What is the Reminiscence Bump?

200

This is what we sense with our sensory organs, such as sensing soundwaves in our environment with the cochlea in the inner ear.

What is Sensation?

200

This concept is defined as the inability to creatively us an item when generating solutions because we have attached a fixed function to it.

What is Functional Fixedness?
200

This is the variable that is being manipulated by the researcher, and if it is not randomly assigned (e.g., age), the study becomes a quasi-experiment.

What is the independent variable?

300

This theory states that we store every example ever seen and categorize new items by selecting the stored item they best match. 

What is Exemplar Theory?

300

This phenomenon, in which we have few personal memories when we are very young (0-5 years), may occur because young children lack the developed language needed for verbal memories or a developed "sense of self."

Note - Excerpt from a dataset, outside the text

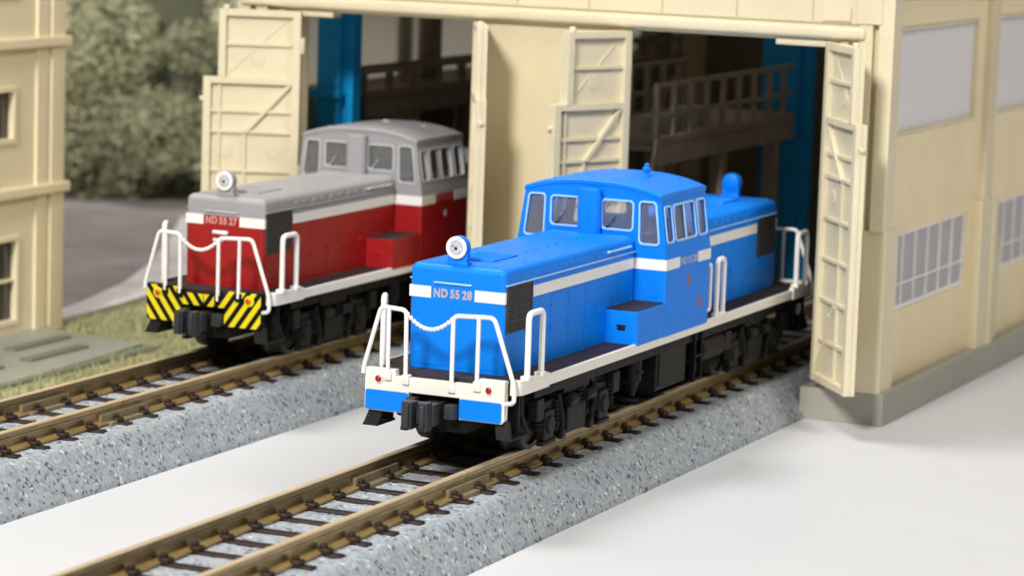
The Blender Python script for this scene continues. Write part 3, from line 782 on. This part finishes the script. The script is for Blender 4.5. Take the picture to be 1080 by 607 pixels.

What is Infantile Amnesia?

300

The research by Mishkin & Ungerleider (1982) suggests this visual pathway is the unconscious "where" pathway.

What is the Dorsal visual pathway?

300

When asked to rank the likelihood of Linda being a bank teller vs. being both a bank teller and a feminist, both Stats novices and experts committed the conjunction fallacy, supporting the pervasive use of this heuristic.

What is the Representativeness Heuristic?

300

In the Roediger & McDermott (1995) study, participants incorrectly identified this type of word as "old" even though it was never presented in the list, a result explained by spreading activation.

What is the critical word?

400

The strength of this theory is that is accounts for context effects, but a weakness is that it is not cognitively efficient to remember and compare against every single thing we have ever seen. 

What is Exemplar Theory?

400

Though their accuracy and forgetting rates are similar to everyday autobiographical memories, these memories are different because we tend to have higher confidence and vividness for them.

What are Flashbulb Memories?

400

Kosslyn, Ball, & Reiser (1978) found that when mentally "walking" through a map of a fictional island, participants took longer to move between landmarks that were farther apart, supporting this perspective of mental imagery.

What is the visual code (of mental imagery)?

400

This component of metacognitive processes involves evaluating cognition, while Control involves changing behavior based on metacognitive evaluations.

What is Monitoring?

400

In the Roediger & Karpicke (2006) study, the group that engaged in this activity performed better on tests after 2 days and 1 week than the re-read group, supporting the retrieval-practice effect.

What is taking a test (or practice testing)?

500

This theory states that categorization relies on a set of rules that must be both necessary and sufficient, but a criticism is that it cannot explain how exemplars can be ranked by typicality.

What is Rule-Based Theory?

500

This type of memory is defined as knowledge or information that does not include contextual elements; older adults were found to be better at it than younger adults.

What is Semantic Memory?

500

In the study by Mishkin & Ungerleider (1982), monkeys with a lesion to the ventral pathway struggled with this specific task, which involves finding a treat based on the pattern of an object.

What is the pattern task?

500

Gick & Holyoak (1983) found that people were better at solving the radiation problem when they were provided with multiple example problems that had similar problem structure but varied versions of this feature.

What are surface details (or surface features)?

500

Loftus, Miller, & Burns (1978) showed that participants who received an inconsistent survey question about this specific traffic object were more likely to inaccurately report seeing it than those who received a consistent question. 

What is the yield sign (instead of the stop sign)?